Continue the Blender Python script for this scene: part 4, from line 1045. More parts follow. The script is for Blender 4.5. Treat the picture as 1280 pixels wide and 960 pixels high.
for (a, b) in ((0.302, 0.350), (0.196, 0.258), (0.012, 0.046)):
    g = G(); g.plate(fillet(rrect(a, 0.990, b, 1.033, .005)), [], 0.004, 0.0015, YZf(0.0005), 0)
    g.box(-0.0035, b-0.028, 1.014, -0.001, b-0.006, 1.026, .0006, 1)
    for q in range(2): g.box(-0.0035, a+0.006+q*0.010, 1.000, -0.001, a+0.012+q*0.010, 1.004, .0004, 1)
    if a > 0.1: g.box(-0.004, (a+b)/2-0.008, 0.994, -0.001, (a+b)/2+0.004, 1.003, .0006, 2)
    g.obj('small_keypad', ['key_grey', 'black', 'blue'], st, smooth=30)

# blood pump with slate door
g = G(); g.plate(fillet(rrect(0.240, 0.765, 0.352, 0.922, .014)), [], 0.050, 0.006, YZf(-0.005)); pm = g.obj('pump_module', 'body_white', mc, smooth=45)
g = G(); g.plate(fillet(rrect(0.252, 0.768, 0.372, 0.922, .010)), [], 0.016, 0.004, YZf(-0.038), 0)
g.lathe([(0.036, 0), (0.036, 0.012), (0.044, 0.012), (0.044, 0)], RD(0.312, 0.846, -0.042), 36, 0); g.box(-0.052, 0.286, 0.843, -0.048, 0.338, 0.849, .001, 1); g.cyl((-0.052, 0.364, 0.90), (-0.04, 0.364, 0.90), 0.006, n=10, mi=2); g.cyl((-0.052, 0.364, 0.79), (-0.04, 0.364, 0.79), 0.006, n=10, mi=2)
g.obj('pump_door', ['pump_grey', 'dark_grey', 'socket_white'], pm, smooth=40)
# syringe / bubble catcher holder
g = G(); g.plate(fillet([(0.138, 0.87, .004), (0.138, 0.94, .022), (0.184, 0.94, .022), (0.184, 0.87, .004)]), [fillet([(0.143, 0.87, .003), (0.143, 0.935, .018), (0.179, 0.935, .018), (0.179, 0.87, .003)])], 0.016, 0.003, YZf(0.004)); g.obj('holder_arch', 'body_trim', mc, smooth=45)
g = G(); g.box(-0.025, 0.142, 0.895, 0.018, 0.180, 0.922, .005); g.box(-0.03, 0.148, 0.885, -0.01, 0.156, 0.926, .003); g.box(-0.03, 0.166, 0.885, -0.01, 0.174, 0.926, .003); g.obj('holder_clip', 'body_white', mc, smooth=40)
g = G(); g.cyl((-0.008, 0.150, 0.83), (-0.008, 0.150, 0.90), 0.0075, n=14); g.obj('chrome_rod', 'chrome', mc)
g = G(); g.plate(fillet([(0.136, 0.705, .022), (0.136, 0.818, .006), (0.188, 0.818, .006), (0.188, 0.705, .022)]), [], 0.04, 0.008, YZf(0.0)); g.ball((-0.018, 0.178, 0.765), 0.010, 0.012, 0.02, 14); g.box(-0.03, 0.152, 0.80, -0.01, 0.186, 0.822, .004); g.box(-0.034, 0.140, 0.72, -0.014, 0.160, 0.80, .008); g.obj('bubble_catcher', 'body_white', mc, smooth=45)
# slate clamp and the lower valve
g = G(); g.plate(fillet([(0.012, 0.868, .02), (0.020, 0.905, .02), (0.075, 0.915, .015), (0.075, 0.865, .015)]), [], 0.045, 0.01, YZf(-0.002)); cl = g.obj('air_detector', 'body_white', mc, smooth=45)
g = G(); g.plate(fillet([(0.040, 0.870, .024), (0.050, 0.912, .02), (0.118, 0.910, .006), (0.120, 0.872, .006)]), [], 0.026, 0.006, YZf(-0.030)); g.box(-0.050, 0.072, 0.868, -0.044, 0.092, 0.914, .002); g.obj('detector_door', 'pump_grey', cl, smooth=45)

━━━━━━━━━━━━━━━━

**The problem**
Transcribe the whole listing with nothing added or left out.

**Written answer**
Continue the Blender Python script for this scene: part 4, from line 1045. More parts follow. The script is for Blender 4.5. Treat the picture as 1280 pixels wide and 960 pixels high.
for (a, b) in ((0.302, 0.350), (0.196, 0.258), (0.012, 0.046)):
    g = G(); g.plate(fillet(rrect(a, 0.990, b, 1.033, .005)), [], 0.004, 0.0015, YZf(0.0005), 0)
    g.box(-0.0035, b-0.028, 1.014, -0.001, b-0.006, 1.026, .0006, 1)
    for q in range(2): g.box(-0.0035, a+0.006+q*0.010, 1.000, -0.001, a+0.012+q*0.010, 1.004, .0004, 1)
    if a > 0.1: g.box(-0.004, (a+b)/2-0.008, 0.994, -0.001, (a+b)/2+0.004, 1.003, .0006, 2)
    g.obj('small_keypad', ['key_grey', 'black', 'blue'], st, smooth=30)

# blood pump with slate door
g = G(); g.plate(fillet(rrect(0.240, 0.765, 0.352, 0.922, .014)), [], 0.050, 0.006, YZf(-0.005)); pm = g.obj('pump_module', 'body_white', mc, smooth=45)
g = G(); g.plate(fillet(rrect(0.252, 0.768, 0.372, 0.922, .010)), [], 0.016, 0.004, YZf(-0.038), 0)
g.lathe([(0.036, 0), (0.036, 0.012), (0.044, 0.012), (0.044, 0)], RD(0.312, 0.846, -0.042), 36, 0); g.box(-0.052, 0.286, 0.843, -0.048, 0.338, 0.849, .001, 1); g.cyl((-0.052, 0.364, 0.90), (-0.04, 0.364, 0.90), 0.006, n=10, mi=2); g.cyl((-0.052, 0.364, 0.79), (-0.04, 0.364, 0.79), 0.006, n=10, mi=2)
g.obj('pump_door', ['pump_grey', 'dark_grey', 'socket_white'], pm, smooth=40)
# syringe / bubble catcher holder
g = G(); g.plate(fillet([(0.138, 0.87, .004), (0.138, 0.94, .022), (0.184, 0.94, .022), (0.184, 0.87, .004)]), [fillet([(0.143, 0.87, .003), (0.143, 0.935, .018), (0.179, 0.935, .018), (0.179, 0.87, .003)])], 0.016, 0.003, YZf(0.004)); g.obj('holder_arch', 'body_trim', mc, smooth=45)
g = G(); g.box(-0.025, 0.142, 0.895, 0.018, 0.180, 0.922, .005); g.box(-0.03, 0.148, 0.885, -0.01, 0.156, 0.926, .003); g.box(-0.03, 0.166, 0.885, -0.01, 0.174, 0.926, .003); g.obj('holder_clip', 'body_white', mc, smooth=40)
g = G(); g.cyl((-0.008, 0.150, 0.83), (-0.008, 0.150, 0.90), 0.0075, n=14); g.obj('chrome_rod', 'chrome', mc)
g = G(); g.plate(fillet([(0.136, 0.705, .022), (0.136, 0.818, .006), (0.188, 0.818, .006), (0.188, 0.705, .022)]), [], 0.04, 0.008, YZf(0.0)); g.ball((-0.018, 0.178, 0.765), 0.010, 0.012, 0.02, 14); g.box(-0.03, 0.152, 0.80, -0.01, 0.186, 0.822, .004); g.box(-0.034, 0.140, 0.72, -0.014, 0.160, 0.80, .008); g.obj('bubble_catcher', 'body_white', mc, smooth=45)
# slate clamp and the lower valve
g = G(); g.plate(fillet([(0.012, 0.868, .02), (0.020, 0.905, .02), (0.075, 0.915, .015), (0.075, 0.865, .015)]), [], 0.045, 0.01, YZf(-0.002)); cl = g.obj('air_detector', 'body_white', mc, smooth=45)
g = G(); g.plate(fillet([(0.040, 0.870, .024), (0.050, 0.912, .02), (0.118, 0.910, .006), (0.120, 0.872, .006)]), [], 0.026, 0.006, YZf(-0.030)); g.box(-0.050, 0.072, 0.868, -0.044, 0.092, 0.914, .002); g.obj('detector_door', 'pump_grey', cl, smooth=45)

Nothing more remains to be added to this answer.